What this task involves >> Copy each line of the data below exactly, leaving out pictures.
* BEGIN Supplied material *
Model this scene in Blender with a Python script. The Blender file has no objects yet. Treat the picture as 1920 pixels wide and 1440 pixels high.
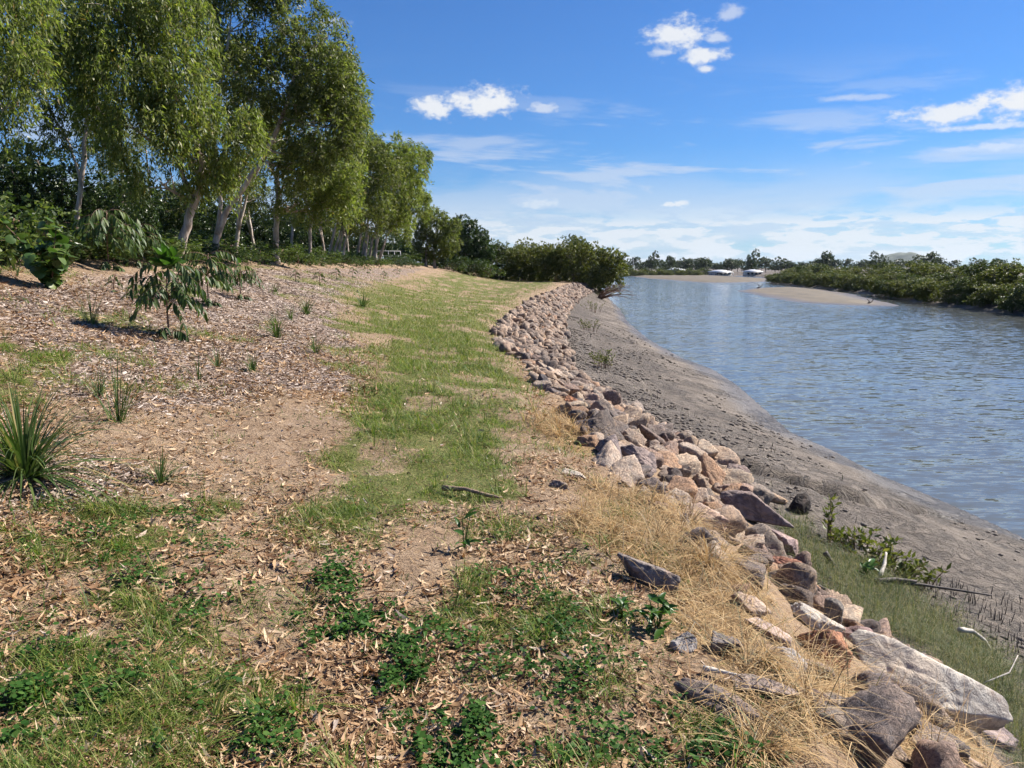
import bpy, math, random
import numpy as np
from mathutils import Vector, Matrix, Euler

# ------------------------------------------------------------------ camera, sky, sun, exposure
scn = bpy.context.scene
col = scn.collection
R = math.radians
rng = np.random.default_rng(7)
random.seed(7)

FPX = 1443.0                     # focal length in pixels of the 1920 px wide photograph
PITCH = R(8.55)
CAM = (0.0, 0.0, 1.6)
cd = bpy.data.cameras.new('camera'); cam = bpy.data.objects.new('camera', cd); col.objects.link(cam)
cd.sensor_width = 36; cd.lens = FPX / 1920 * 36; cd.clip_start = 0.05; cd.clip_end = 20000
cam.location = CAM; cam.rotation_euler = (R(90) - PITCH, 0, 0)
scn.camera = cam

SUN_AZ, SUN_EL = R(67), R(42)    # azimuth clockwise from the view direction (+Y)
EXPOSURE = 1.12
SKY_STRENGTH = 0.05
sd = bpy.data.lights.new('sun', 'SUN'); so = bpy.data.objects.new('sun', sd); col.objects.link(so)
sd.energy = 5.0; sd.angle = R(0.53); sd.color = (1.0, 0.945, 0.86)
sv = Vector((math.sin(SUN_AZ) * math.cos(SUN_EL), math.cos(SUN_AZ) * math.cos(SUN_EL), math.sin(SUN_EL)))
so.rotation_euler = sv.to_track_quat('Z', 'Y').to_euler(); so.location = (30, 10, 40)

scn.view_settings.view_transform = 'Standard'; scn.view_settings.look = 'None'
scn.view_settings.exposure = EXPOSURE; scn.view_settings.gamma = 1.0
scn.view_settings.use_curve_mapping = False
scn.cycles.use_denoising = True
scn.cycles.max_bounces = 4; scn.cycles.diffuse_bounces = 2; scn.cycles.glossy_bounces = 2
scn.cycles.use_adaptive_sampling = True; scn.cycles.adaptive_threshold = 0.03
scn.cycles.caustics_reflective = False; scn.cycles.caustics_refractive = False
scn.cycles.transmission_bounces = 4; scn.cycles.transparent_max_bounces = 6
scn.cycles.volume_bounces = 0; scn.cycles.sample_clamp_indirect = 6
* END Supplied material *
Output of the exercise >>
Model this scene in Blender with a Python script. The Blender file has no objects yet. Treat the picture as 1920 pixels wide and 1440 pixels high.
import bpy, math, random
import numpy as np
from mathutils import Vector, Matrix, Euler

# ------------------------------------------------------------------ camera, sky, sun, exposure
scn = bpy.context.scene
col = scn.collection
R = math.radians
rng = np.random.default_rng(7)
random.seed(7)

FPX = 1443.0                     # focal length in pixels of the 1920 px wide photograph
PITCH = R(8.55)
CAM = (0.0, 0.0, 1.6)
cd = bpy.data.cameras.new('camera'); cam = bpy.data.objects.new('camera', cd); col.objects.link(cam)
cd.sensor_width = 36; cd.lens = FPX / 1920 * 36; cd.clip_start = 0.05; cd.clip_end = 20000
cam.location = CAM; cam.rotation_euler = (R(90) - PITCH, 0, 0)
scn.camera = cam

SUN_AZ, SUN_EL = R(67), R(42)    # azimuth clockwise from the view direction (+Y)
EXPOSURE = 1.12
SKY_STRENGTH = 0.05
sd = bpy.data.lights.new('sun', 'SUN'); so = bpy.data.objects.new('sun', sd); col.objects.link(so)
sd.energy = 5.0; sd.angle = R(0.53); sd.color = (1.0, 0.945, 0.86)
sv = Vector((math.sin(SUN_AZ) * math.cos(SUN_EL), math.cos(SUN_AZ) * math.cos(SUN_EL), math.sin(SUN_EL)))
so.rotation_euler = sv.to_track_quat('Z', 'Y').to_euler(); so.location = (30, 10, 40)

scn.view_settings.view_transform = 'Standard'; scn.view_settings.look = 'None'
scn.view_settings.exposure = EXPOSURE; scn.view_settings.gamma = 1.0
scn.view_settings.use_curve_mapping = False
scn.cycles.use_denoising = True
scn.cycles.max_bounces = 4; scn.cycles.diffuse_bounces = 2; scn.cycles.glossy_bounces = 2
scn.cycles.use_adaptive_sampling = True; scn.cycles.adaptive_threshold = 0.03
scn.cycles.caustics_reflective = False; scn.cycles.caustics_refractive = False
scn.cycles.transmission_bounces = 4; scn.cycles.transparent_max_bounces = 6
scn.cycles.volume_bounces = 0; scn.cycles.sample_clamp_indirect = 6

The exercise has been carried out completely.